The designer with her F/W10 collection
There’s an understated jolie-laide to the shoes created by Tiffany Tuttle for her Los Angeles-based label LD Tuttle. They are intricate yet simple, involved yet easy-to-wear. Their functionable/fashionable duality is perhaps a result of her comprehensive design background. After studying fashion design at FIT and working in apparel design, Tuttle decided to pave her own path, entering the highly technical world of footwear via the Ars Sutoria school in Milan. Here she learned skills such as shoe patternmaking and construction. In 2005 the designer brought it all together, launching LD Tuttle with her husband, Richard Lidinsky. “The LD in the name stands for his initials, whereas Tuttle is my last name,” she reveals. Tuttle now splits her time jetting between Los Angeles and two factories in Northern Italy just outside of Milan, where her signature distressed boots and strappy sandals are produced.

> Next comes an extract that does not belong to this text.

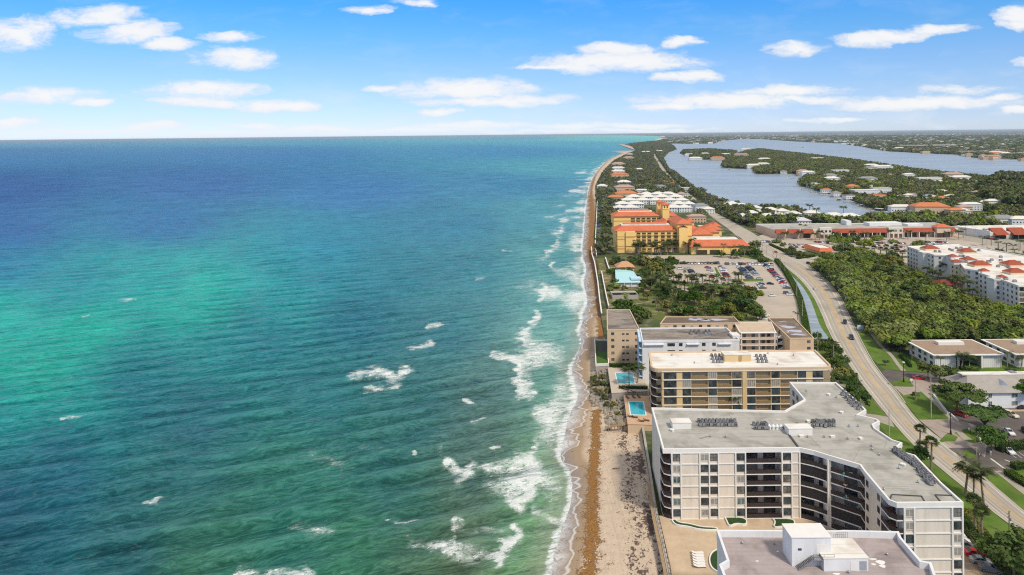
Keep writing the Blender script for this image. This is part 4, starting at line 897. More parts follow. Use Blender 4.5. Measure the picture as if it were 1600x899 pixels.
# ------------------------------------------------------------------ 3: near white-parapet roof with stair house
def near_block():
    Z = 21.3; ZR = 20.0
    px_ = [(1128,915),(1124,882),(1136,875),(1120,828),(1308,829),(1318,828.5),(1404,830.5),(1408,840),(1439,876),(1455,879),(1464,905),(1464,925)]
    O = poly(px_, Z)[::-1]          # clockwise order in px -> make outward on the right
    O = O[::-1]; O = O[::-1]
    a = sum(O[i][0]*O[(i+1) % len(O)][1]-O[(i+1) % len(O)][0]*O[i][1] for i in range(len(O)))
    if a < 0: O = O[::-1]
    O2 = O
    lo = min(p[1] for p in O)-14
    # carry the block on towards the camera
    i_near = sorted(range(len(O)), key=lambda i: O[i][1])[:2]
    O = [((p[0], lo) if i in i_near else p) for i, p in enumerate(O)]
    root = empty('apartment_block', (60, 132, 3.4), 'nearest white apartment block with mauve flat roof, high white parapet and roof stair house', 'apartment building')
    MB().prism(offset(O, -0.02, True), 3.2, ZR-.3, top=False).build('wall', M_WHITE2, root)
    MB().prism(offset(O, -0.3, True), ZR-.3, ZR).build('roof', M_ROOFP, root)
    MB().strip(O, -0.45, 0.06, ZR-.8, Z, closed=True).build('parapet', M_WHITE2, root)
    g0, g1 = P(1308,829,Z), P(1318,829,Z)
    # stair house
    x0, x1 = P(1237.5,885,ZR), P(1299,885,ZR); y = x0[1]; X0, X1 = x0[0], x1[0]; zt_ = 25.7
    s = MB().box(X0, X1, y, y+4.6, ZR-.02, zt_-.15).build('stair_house', M_WHITE2, root)
    MB().box(X0-.12, X1+.12, y-.12, y+4.72, zt_-.15, zt_).build('stair_house_roof', M_TRIM, s)
    lx0, lx1, ly = P(1287,893,ZR)[0]+.05, P(1357.5,893,ZR)[0], P(1287,893,ZR)[1]
    s2 = MB().box(lx0, lx1, ly, ly+6.3, ZR-.02, 22.45).build('plant_room', M_WHITE2, root)
    MB().box(lx0-.1, lx1+.1, ly-.1, ly+6.4, 22.45, 22.58).build('plant_room_roof', M_ROOFW, s2)
    dm = mat('grey_louvre', (0.33, 0.34, 0.38), 0.7, 0.1, 2)
    MB().box(lx1-1.7, lx1-.35, ly-.05, ly-.01, ZR+.15, ZR+1.9).build('door', dm, s2)
    MB().box(lx1-3.5, lx1-2.3, ly-.05, ly-.01, ZR+.1, ZR+1.9).build('door', M_TRIM, s2)
    # landing, upper door, stair flight
    px0 = P(1275,885,ZR)[0]; zl = ZR+2.1
    MB().box(px0+.1, X1-.3, y-.05, y-.01, zl+.1, zl+2.1).build('door', M_TRIM, s)
    MB().box(P(1250,885,ZR)[0]-.35, P(1250,885,ZR)[0]+.35, y-.06, y-.01, ZR+3.1, ZR+3.5).build('vent_grille', M_DMETAL, s)
    st = MB(); lx = px0-1.0
    st.box(lx, X1+.02, y-1.5, y-.02, zl-.12, zl)
    n = 12; xs = P(1243,885,ZR)[0]
    for i in range(n):
        xx = xs+(lx-xs)*i/n; st.box(xx, xx+(lx-xs)/n+.08, y-1.35, y-.2, ZR+(zl-ZR)*(i+1)/n-.06, ZR+(zl-ZR)*(i+1)/n)
    for yy in (y-1.4, y-.2): st.face([(xs, yy, ZR+.02), (lx, yy, zl-.25), (lx, yy, zl), (xs, yy, ZR+.3)])
    st.build('stair_flight', M_METAL, root)
    ra = MB()
    for i in range(n+1):
        xx = xs+(lx-xs)*i/n; zz = ZR+(zl-ZR)*i/n
        if i % 2 == 0: ra.tube((xx, y-1.4, zz), (xx, y-1.4, zz+1.0), .03, n=5)
    for hh in (.5, 1.0): ra.tube((xs, y-1.4, ZR+hh), (lx, y-1.4, zl+hh), .03, n=5); ra.tube((lx, y-1.45, zl+hh), (X1, y-1.45, zl+hh), .03, n=5)
    for xx in (lx, (lx+X1)/2, X1): ra.tube((xx, y-1.45, zl), (xx, y-1.45, zl+1), .03, n=5)
    ra.build('handrail', M_DMETAL, root)
    rl = MB(); q = P(1312,829,Z)
    for i in range(7): rl.tube((q[0]-1.2+i*.4, q[1]-.9, ZR), (q[0]-1.2+i*.4, q[1]-.9, ZR+1.4), .03, n=5)
    rl.tube((q[0]-1.2, q[1]-.9, ZR+1.4), (q[0]+1.2, q[1]-.9, ZR+1.4), .03, n=5); rl.build('guard_rail', M_METAL, root)
    sp = MB(); r = random.Random(2)
    for (a_, b_, w, l) in ((1376,879,.9,.7),(1379,885,.6,.5),(1365,882,.5,.3),(1183,877,.3,.2),(1215,862,.25,.2),(1307,897,.7,.3),(1364,874,.8,.25)):
        c = P(a_, b_, ZR); pl = [(c[0]+w*math.cos(t)*(1+.25*math.sin(3*t)), c[1]+l*math.sin(t)) for t in [k*6.283/10 for k in range(10)]]
        sp.prism(pl, ZR, ZR+.03)
    sp.build('roof_patch', M_TRIM, root)
    for (a_, b_) in ((1386,868),(1300,850),(1210,851),(1326,896),(1160,850)):
        c = P(a_, b_, ZR); tag(link('roof_vent', vm, None, (c[0], c[1], ZR), 0, (.8,)*3), 'small pipe vent on the mauve roof of the nearest block', 'roof vent', 'pipe vents on the mauve roof')
near_block()

# ------------------------------------------------------------------ 4: beige five-storey block on the seawall
def simple_block(name, label, A, z0, Z, wall, roof, par, cat='apartment building', drop=.35, band=.6, wins=(), thick=.3, proud=.12):
    root = empty(name, (sum(p[0] for p in A)/len(A), sum(p[1] for p in A)/len(A), z0), label, cat)
    MB().prism(A, z0-.4, Z-band, top=False).build('wall', wall, root)
    roof_and_parapet(root, A, Z, roof, par, drop=drop, thick=thick, band=band, proud=proud)
    return root
A = [P(948.7,515,18.3), P(999.6,515,18.3), P(991.5,483.5,18.3), P(948.3,483.5,18.3)]; A[1] = (A[1][0], A[0][1]); A[2] = (A[1][0]+1.5, A[2][1])
r4 = simple_block('apartment_block', 'beige five-storey apartment block standing on the seawall with brown stained roof', A, 3.2, 18.3, M_BEIGE, M_ROOFD2, M_BEIGE)
for k in range(5):
    z = 3.5+k*2.85
    for p_, w, h_ in ((957.5, 1.3, 1.1), (974, 1.1, .65), (980.5, 1.1, .65), (995, 1.4, 1.1)): window(r4, A[0], A[1], at_px(A[0], A[1], p_), w, z+1.0, h_, 'plain', .03)
    for s in (5, 11, 17, 23, 29): window(r4, A[3], A[0], s, 1.6, z+.8, 1.3, 'plain', .03)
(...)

For F/W10, Tuttle designed tough platform boots, wedges, low-heeled booties and a handful of unisex styles in her usual moody palette of black and grey with splashes of yellow, green and navy, paired with unusual artisanal details such as handknit leather and parchment. The inspiration for the collection came from a variety of sources, including pictures of old fossils, gemstone shows, Baroque paintings and a 1200-page biography of Rembrandt, which Tuttle says fascinated her. “I was thinking about this idea of protection and preserving things,” she notes. “The collection is usually about that: a feeling of heaviness but also, through use of unlined leathers, a lightness and suppleness.” In a first for her label, the designer developed a process of knitting long strips of leather by hand, which she says “is nice because it has this protective cocoony effect but an openness where you see skin, so there’s a certain sexiness.”
While Tuttle often begins designing each shoe with a preliminary sketch, she mostly works by draping on a last. “A lot of my shoes are about the leather and how it moves,” she elaborates. “So when I have an idea, I’ll take leather, starting cutting it and draping. To me, it’s important to see how it drapes on the foot and where straps will go.” The same hands-on approach applies to her work building heels: “I work with a heel maker that sculpts by hand at first, so it’s all very organic.”
In addition to her signature collection, Tuttle collaborates with labels like VPL and Louise Gray, but she maintains a strict code that shoe design should enhance, not overwhelm the wearer. “Certain people are inspirations for me,” Tuttle clarifies. “My sister is one. She works at an art gallery and has this easy style, which I think is really cool. She looks amazing, but it’s never really thought out. Everything is a bit messy, but her personality always shines through. I want our customers to feel the same way: yes, the shoes are special, but it’s not all about the shoe. It should be about the person, too.”